Joe Rogan, comedian Andrew Schulz puzzled by Canada’s land acknowledgements: ‘Feels like I’m bragging’
Canada’s practice of Indigenous land acknowledgements, viewed by many as a pivotal component of reconciliation, is not without its critics, including some Indigenous leaders and scholars who see them as a performative token gesture.
Joining that group are podcasters and comedians Joe Rogan and Andrew Schulz, who briefly discussed the declarations now routinely made at public and private events held by government, schools and increasingly in the business sector.
Such was the case for Schulz, who broached the subject on the Oct. 18 episode of the Joe Rogan Experience during a wider conversation about an alleged Columbus Day message made by former U.S. vice-president Kamala Harris. Rogan claimed she urged people not to “forget the horrors the Europeans” committed in colonizing North America.
Schulz said he finds it amusing when governments “enforce care” and noted he’s been asked to do land acknowledgements while performing standup comedy in Canada.
Surprised when first asked, he said he had to clarify with an Indigenous person.
“I remember telling it to the chief of the tribe, I’m like, ‘Brother, that kind of seems like I’m bragging,” Schulz said with just two minutes remaining in the three-hour, 35-minute show.
“I’m going up there and be like, ‘Yo, this used to be yours, but the boys came in, got y’all the f— out of here.” You really want me to go and remind everybody what happened before the comedy show?”
Rogan chimed in then, suggesting that those offering the land acknowledgement are also saying, “We’re not giving it back.

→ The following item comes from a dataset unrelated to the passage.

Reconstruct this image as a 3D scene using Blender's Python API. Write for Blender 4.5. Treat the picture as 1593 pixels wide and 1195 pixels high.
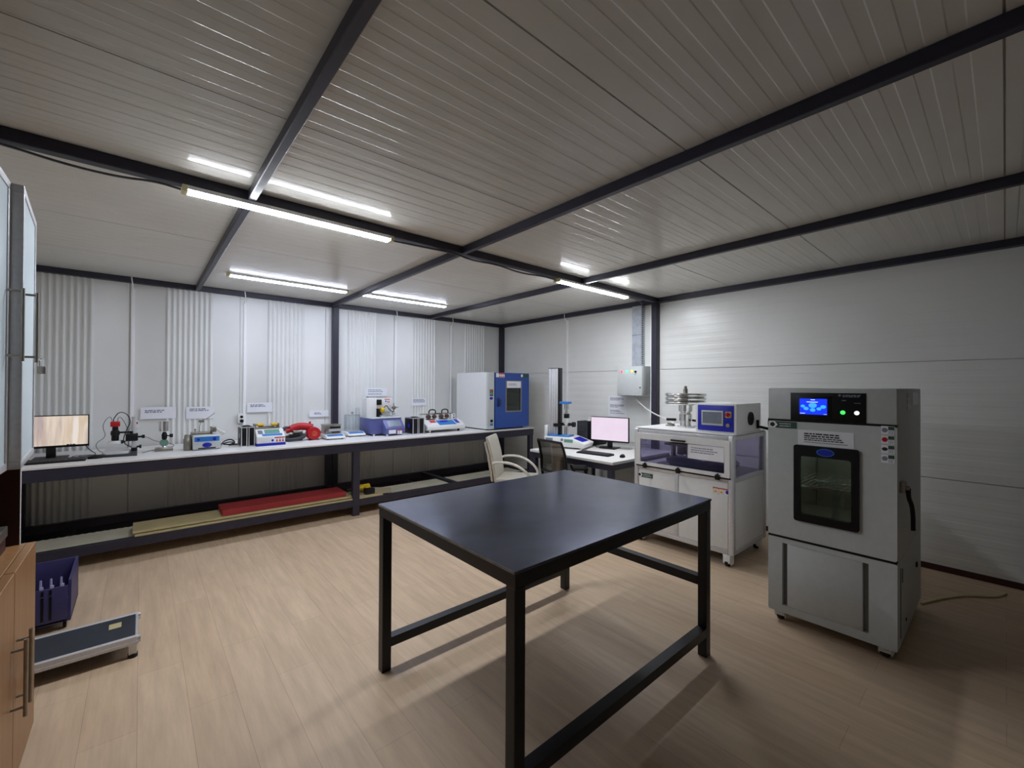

We stole it, but it’s ours now.”
“Who are we doing this for,” asked incredulously before the host changed the topic.
Land acknowledgements became more common in the late 2000s and into the 2010s as the Truth and Reconciliation Commission (TRC) efforts started to normalize public admission of colonial dispossession. They’ve become almost ubiquitous since the TRC’s Calls to Action were embraced by the federal government in 2015 — although they are not specifically mentioned among the 94 items — and the endorsement of the UN Declaration on the Rights of Indigenous Peoples (UNDRIP) in 2016, which Canada passed into law in 2021.
The goal is to recognize Indigenous peoples as the original caretakers of Canada, confirm their sovereignty and remind “settler” Canadians of their responsibilities under existing treaties.

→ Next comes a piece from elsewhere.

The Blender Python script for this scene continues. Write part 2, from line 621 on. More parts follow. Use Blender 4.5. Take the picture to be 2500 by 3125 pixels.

Tobique First Nation member Devon Saulis told CBC in 2021 that she found them “performative” and said, “Actions speak louder than words.”
“Are they ready to give us back our land? There has to be absolute action behind it,” asked Quebec Algonquin elder Claudetta Commanda, in the same story.
More recently, upon King Charles III reciting a land acknowledgement at the start of his much heralded speech from the throne to open Canada’s parliament in May, Karen Restoule, a senior fellow and director of indigenous affairs at the Macdonald-Laurier Institute, noted the irony of the monarch using the words “unceded territory.”
“The King isn’t just a symbolic figure of the Crown — like our Governor General — he is the Crown,” Restoule, an Ojibwe the Dokis First Nation in Ontario, wrote for The Hub.
Like Commanda and Saulis, she said the acknowledgement “rings hollow with the lack of action to back the words.”
Meanwhile, a poll conducted by Leger Marketing for the Association for Canadian Studies earlier this year found that 52 per cent said they don’t live on stolen Indigenous land, while 27 per cent feel otherwise. The remaining 21 per cent told the pollster they didn’t know or declined to answer.
“The findings also raise important questions about the impact of public land acknowledgments, particularly when they are made without genuine understanding or conviction,” ACS president Jack Jedwab told National Post at the time.
“The survey results suggest that requiring Canadians to publicly acknowledge they live on stolen Indigenous lands would imply that the majority does so without conviction.”